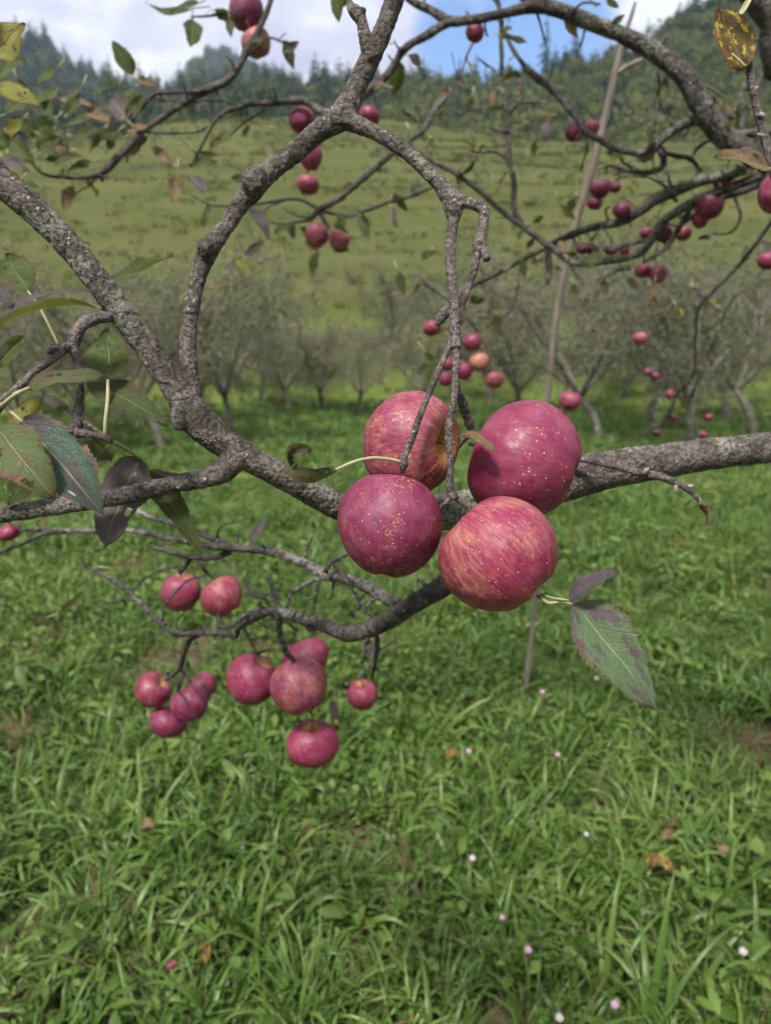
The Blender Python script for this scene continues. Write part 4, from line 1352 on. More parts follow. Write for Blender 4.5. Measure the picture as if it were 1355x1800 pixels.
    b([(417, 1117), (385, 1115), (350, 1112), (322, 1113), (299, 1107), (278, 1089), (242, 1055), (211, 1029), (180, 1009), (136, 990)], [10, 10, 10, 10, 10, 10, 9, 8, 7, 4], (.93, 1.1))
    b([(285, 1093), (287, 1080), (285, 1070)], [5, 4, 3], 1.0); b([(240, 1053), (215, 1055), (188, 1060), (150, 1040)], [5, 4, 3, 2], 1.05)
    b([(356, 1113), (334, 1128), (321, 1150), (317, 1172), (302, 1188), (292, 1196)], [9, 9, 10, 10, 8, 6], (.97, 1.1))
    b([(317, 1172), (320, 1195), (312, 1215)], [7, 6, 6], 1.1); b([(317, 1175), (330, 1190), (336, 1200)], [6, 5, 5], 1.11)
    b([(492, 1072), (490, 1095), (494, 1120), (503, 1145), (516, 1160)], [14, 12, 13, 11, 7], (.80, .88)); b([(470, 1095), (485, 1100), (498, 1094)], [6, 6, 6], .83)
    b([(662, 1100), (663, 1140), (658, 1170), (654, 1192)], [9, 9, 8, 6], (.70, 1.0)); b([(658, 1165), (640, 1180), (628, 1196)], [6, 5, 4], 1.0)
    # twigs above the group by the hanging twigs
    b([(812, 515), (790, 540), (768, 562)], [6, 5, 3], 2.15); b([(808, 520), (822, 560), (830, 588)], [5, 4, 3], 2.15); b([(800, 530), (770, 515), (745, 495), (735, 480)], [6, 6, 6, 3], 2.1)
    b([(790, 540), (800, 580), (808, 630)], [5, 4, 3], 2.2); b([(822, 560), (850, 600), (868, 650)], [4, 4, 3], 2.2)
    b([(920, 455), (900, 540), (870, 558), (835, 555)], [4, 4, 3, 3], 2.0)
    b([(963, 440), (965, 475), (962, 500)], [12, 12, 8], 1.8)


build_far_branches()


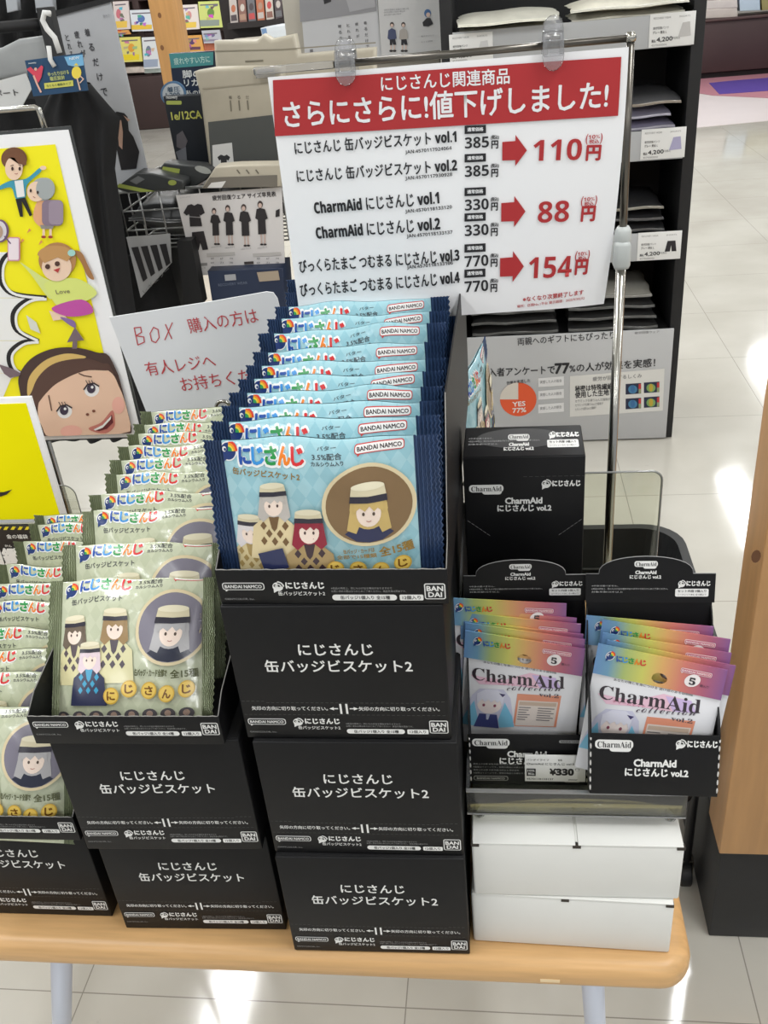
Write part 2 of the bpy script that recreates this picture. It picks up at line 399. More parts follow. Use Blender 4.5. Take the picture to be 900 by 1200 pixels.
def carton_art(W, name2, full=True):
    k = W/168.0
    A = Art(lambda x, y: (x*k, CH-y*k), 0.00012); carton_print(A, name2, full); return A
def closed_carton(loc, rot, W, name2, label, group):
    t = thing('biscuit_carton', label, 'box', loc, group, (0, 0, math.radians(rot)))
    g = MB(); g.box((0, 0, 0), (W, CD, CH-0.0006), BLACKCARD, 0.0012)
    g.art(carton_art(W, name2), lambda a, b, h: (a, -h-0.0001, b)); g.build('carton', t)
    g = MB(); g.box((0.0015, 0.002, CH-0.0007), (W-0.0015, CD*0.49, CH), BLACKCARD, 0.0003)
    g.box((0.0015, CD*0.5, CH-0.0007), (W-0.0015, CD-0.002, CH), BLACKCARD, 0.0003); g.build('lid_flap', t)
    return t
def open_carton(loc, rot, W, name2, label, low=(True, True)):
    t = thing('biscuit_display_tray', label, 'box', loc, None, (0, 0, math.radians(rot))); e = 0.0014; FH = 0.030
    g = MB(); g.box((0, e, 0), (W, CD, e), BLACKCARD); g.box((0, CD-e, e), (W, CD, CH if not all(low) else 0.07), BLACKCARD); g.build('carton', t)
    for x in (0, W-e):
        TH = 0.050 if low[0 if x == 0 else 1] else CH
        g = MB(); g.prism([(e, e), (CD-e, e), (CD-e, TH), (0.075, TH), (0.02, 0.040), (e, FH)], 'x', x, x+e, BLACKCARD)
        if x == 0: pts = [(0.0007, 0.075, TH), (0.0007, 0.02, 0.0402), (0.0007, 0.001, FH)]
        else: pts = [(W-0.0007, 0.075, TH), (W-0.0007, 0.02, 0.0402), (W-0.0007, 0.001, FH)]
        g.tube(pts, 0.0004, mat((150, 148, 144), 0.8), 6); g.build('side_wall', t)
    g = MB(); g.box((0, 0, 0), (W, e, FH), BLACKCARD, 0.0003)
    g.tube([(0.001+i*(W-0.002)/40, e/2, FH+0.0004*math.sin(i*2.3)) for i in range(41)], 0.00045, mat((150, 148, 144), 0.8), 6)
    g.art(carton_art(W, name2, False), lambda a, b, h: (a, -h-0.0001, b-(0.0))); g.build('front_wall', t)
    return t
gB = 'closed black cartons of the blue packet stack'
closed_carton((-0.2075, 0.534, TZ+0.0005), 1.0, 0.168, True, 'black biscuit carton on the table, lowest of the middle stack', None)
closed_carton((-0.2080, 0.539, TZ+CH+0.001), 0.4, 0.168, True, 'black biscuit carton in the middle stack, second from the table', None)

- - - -

● Objective: An exact transcription of all the entries is required, without the pictures.

● The output:
The Blender Python script for this scene continues. Write part 4, from line 1352 on. More parts follow. Write for Blender 4.5. Measure the picture as if it were 1355x1800 pixels.
    b([(417, 1117), (385, 1115), (350, 1112), (322, 1113), (299, 1107), (278, 1089), (242, 1055), (211, 1029), (180, 1009), (136, 990)], [10, 10, 10, 10, 10, 10, 9, 8, 7, 4], (.93, 1.1))
    b([(285, 1093), (287, 1080), (285, 1070)], [5, 4, 3], 1.0); b([(240, 1053), (215, 1055), (188, 1060), (150, 1040)], [5, 4, 3, 2], 1.05)
    b([(356, 1113), (334, 1128), (321, 1150), (317, 1172), (302, 1188), (292, 1196)], [9, 9, 10, 10, 8, 6], (.97, 1.1))
    b([(317, 1172), (320, 1195), (312, 1215)], [7, 6, 6], 1.1); b([(317, 1175), (330, 1190), (336, 1200)], [6, 5, 5], 1.11)
    b([(492, 1072), (490, 1095), (494, 1120), (503, 1145), (516, 1160)], [14, 12, 13, 11, 7], (.80, .88)); b([(470, 1095), (485, 1100), (498, 1094)], [6, 6, 6], .83)
    b([(662, 1100), (663, 1140), (658, 1170), (654, 1192)], [9, 9, 8, 6], (.70, 1.0)); b([(658, 1165), (640, 1180), (628, 1196)], [6, 5, 4], 1.0)
    # twigs above the group by the hanging twigs
    b([(812, 515), (790, 540), (768, 562)], [6, 5, 3], 2.15); b([(808, 520), (822, 560), (830, 588)], [5, 4, 3], 2.15); b([(800, 530), (770, 515), (745, 495), (735, 480)], [6, 6, 6, 3], 2.1)
    b([(790, 540), (800, 580), (808, 630)], [5, 4, 3], 2.2); b([(822, 560), (850, 600), (868, 650)], [4, 4, 3], 2.2)
    b([(920, 455), (900, 540), (870, 558), (835, 555)], [4, 4, 3, 3], 2.0)
    b([(963, 440), (965, 475), (962, 500)], [12, 12, 8], 1.8)


build_far_branches()


Write part 2 of the bpy script that recreates this picture. It picks up at line 399. More parts follow. Use Blender 4.5. Take the picture to be 900 by 1200 pixels.
def carton_art(W, name2, full=True):
    k = W/168.0
    A = Art(lambda x, y: (x*k, CH-y*k), 0.00012); carton_print(A, name2, full); return A
def closed_carton(loc, rot, W, name2, label, group):
    t = thing('biscuit_carton', label, 'box', loc, group, (0, 0, math.radians(rot)))
    g = MB(); g.box((0, 0, 0), (W, CD, CH-0.0006), BLACKCARD, 0.0012)
    g.art(carton_art(W, name2), lambda a, b, h: (a, -h-0.0001, b)); g.build('carton', t)
    g = MB(); g.box((0.0015, 0.002, CH-0.0007), (W-0.0015, CD*0.49, CH), BLACKCARD, 0.0003)
    g.box((0.0015, CD*0.5, CH-0.0007), (W-0.0015, CD-0.002, CH), BLACKCARD, 0.0003); g.build('lid_flap', t)
    return t
def open_carton(loc, rot, W, name2, label, low=(True, True)):
    t = thing('biscuit_display_tray', label, 'box', loc, None, (0, 0, math.radians(rot))); e = 0.0014; FH = 0.030
    g = MB(); g.box((0, e, 0), (W, CD, e), BLACKCARD); g.box((0, CD-e, e), (W, CD, CH if not all(low) else 0.07), BLACKCARD); g.build('carton', t)
    for x in (0, W-e):
        TH = 0.050 if low[0 if x == 0 else 1] else CH
        g = MB(); g.prism([(e, e), (CD-e, e), (CD-e, TH), (0.075, TH), (0.02, 0.040), (e, FH)], 'x', x, x+e, BLACKCARD)
        if x == 0: pts = [(0.0007, 0.075, TH), (0.0007, 0.02, 0.0402), (0.0007, 0.001, FH)]
        else: pts = [(W-0.0007, 0.075, TH), (W-0.0007, 0.02, 0.0402), (W-0.0007, 0.001, FH)]
        g.tube(pts, 0.0004, mat((150, 148, 144), 0.8), 6); g.build('side_wall', t)
    g = MB(); g.box((0, 0, 0), (W, e, FH), BLACKCARD, 0.0003)
    g.tube([(0.001+i*(W-0.002)/40, e/2, FH+0.0004*math.sin(i*2.3)) for i in range(41)], 0.00045, mat((150, 148, 144), 0.8), 6)
    g.art(carton_art(W, name2, False), lambda a, b, h: (a, -h-0.0001, b-(0.0))); g.build('front_wall', t)
    return t
gB = 'closed black cartons of the blue packet stack'
closed_carton((-0.2075, 0.534, TZ+0.0005), 1.0, 0.168, True, 'black biscuit carton on the table, lowest of the middle stack', None)
closed_carton((-0.2080, 0.539, TZ+CH+0.001), 0.4, 0.168, True, 'black biscuit carton in the middle stack, second from the table', None)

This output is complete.